Data block:
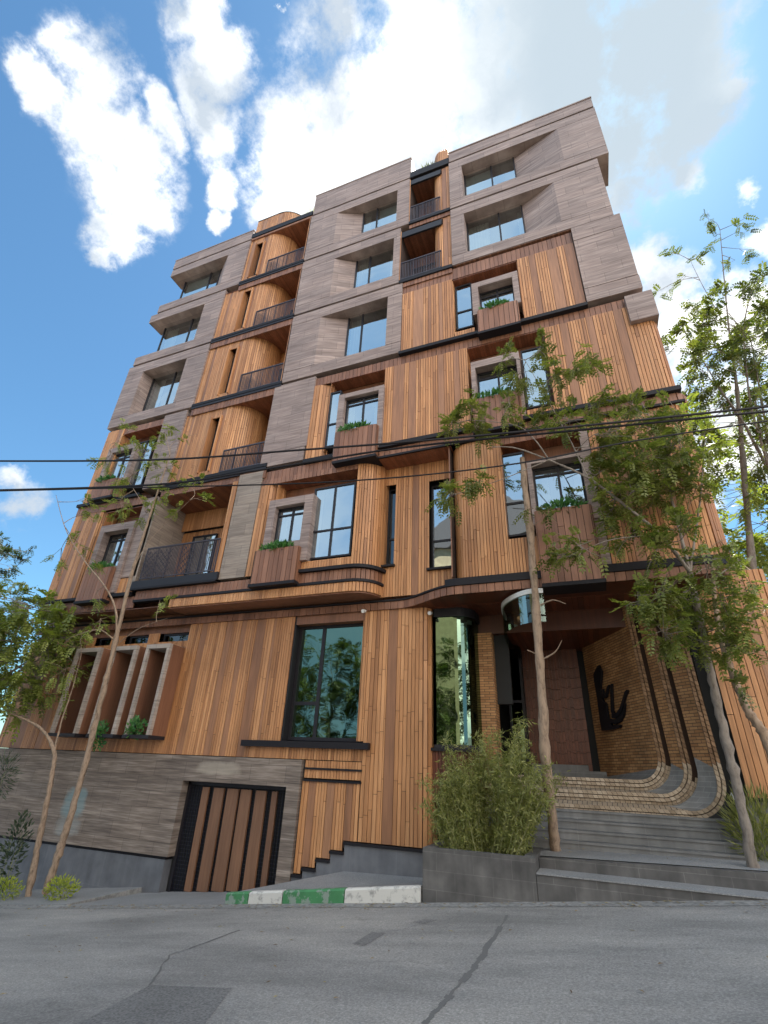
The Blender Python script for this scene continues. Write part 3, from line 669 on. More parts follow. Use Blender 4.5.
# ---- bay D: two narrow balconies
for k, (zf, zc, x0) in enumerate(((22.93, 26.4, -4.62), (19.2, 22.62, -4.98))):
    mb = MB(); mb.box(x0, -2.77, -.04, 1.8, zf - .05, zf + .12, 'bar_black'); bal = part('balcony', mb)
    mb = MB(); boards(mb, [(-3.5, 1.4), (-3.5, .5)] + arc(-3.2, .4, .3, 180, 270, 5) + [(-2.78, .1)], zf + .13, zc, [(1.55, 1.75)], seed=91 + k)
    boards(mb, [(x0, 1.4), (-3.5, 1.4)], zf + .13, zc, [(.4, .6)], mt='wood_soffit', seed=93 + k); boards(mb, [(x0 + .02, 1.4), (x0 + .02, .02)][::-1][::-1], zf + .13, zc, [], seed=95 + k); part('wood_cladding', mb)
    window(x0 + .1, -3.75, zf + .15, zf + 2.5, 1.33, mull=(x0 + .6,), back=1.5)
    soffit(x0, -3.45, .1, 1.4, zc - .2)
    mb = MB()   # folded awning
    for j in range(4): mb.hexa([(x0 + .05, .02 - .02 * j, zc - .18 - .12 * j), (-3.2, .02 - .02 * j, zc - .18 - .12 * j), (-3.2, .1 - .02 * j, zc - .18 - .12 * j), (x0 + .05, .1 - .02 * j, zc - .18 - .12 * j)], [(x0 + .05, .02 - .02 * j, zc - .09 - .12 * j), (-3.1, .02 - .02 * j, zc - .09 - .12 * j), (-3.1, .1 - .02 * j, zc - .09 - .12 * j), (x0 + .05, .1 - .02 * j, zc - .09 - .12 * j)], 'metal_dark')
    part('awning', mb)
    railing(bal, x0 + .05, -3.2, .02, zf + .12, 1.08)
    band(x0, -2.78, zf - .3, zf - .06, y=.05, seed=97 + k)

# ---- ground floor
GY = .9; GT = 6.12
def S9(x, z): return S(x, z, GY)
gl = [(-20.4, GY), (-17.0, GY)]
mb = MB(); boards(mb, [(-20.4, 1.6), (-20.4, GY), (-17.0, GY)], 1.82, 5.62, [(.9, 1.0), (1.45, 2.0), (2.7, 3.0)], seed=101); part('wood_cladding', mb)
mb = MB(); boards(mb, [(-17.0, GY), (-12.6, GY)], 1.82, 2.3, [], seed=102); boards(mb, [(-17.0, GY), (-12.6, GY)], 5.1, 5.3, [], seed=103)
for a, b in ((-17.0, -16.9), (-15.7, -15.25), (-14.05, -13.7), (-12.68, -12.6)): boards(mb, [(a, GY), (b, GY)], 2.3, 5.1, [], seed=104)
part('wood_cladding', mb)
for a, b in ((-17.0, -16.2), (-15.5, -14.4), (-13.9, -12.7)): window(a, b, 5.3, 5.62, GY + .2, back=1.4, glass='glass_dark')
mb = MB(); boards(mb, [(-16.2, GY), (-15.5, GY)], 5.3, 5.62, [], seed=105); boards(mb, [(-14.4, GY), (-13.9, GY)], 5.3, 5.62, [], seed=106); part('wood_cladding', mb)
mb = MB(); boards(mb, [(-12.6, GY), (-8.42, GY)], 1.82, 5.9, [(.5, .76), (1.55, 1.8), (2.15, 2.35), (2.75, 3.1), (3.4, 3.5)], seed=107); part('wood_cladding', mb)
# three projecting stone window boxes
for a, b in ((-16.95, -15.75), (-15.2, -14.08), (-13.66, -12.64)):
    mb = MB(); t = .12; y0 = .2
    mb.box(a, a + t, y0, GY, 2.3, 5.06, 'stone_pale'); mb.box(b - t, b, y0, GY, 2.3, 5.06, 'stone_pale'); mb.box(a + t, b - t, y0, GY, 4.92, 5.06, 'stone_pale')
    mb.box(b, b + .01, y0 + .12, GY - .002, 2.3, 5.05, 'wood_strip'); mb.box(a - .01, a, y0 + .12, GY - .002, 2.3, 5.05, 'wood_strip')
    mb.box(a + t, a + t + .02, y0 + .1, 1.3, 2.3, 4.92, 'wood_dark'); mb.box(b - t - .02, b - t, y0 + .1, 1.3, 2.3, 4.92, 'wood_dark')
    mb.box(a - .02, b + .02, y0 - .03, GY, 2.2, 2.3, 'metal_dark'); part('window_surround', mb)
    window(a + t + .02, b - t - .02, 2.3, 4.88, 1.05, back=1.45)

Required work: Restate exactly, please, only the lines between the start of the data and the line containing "window(x0 + .1, -3.75, zf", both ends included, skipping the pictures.

Response below:
The Blender Python script for this scene continues. Write part 3, from line 669 on. More parts follow. Use Blender 4.5.
# ---- bay D: two narrow balconies
for k, (zf, zc, x0) in enumerate(((22.93, 26.4, -4.62), (19.2, 22.62, -4.98))):
    mb = MB(); mb.box(x0, -2.77, -.04, 1.8, zf - .05, zf + .12, 'bar_black'); bal = part('balcony', mb)
    mb = MB(); boards(mb, [(-3.5, 1.4), (-3.5, .5)] + arc(-3.2, .4, .3, 180, 270, 5) + [(-2.78, .1)], zf + .13, zc, [(1.55, 1.75)], seed=91 + k)
    boards(mb, [(x0, 1.4), (-3.5, 1.4)], zf + .13, zc, [(.4, .6)], mt='wood_soffit', seed=93 + k); boards(mb, [(x0 + .02, 1.4), (x0 + .02, .02)][::-1][::-1], zf + .13, zc, [], seed=95 + k); part('wood_cladding', mb)
    window(x0 + .1, -3.75, zf + .15, zf + 2.5, 1.33, mull=(x0 + .6,), back=1.5)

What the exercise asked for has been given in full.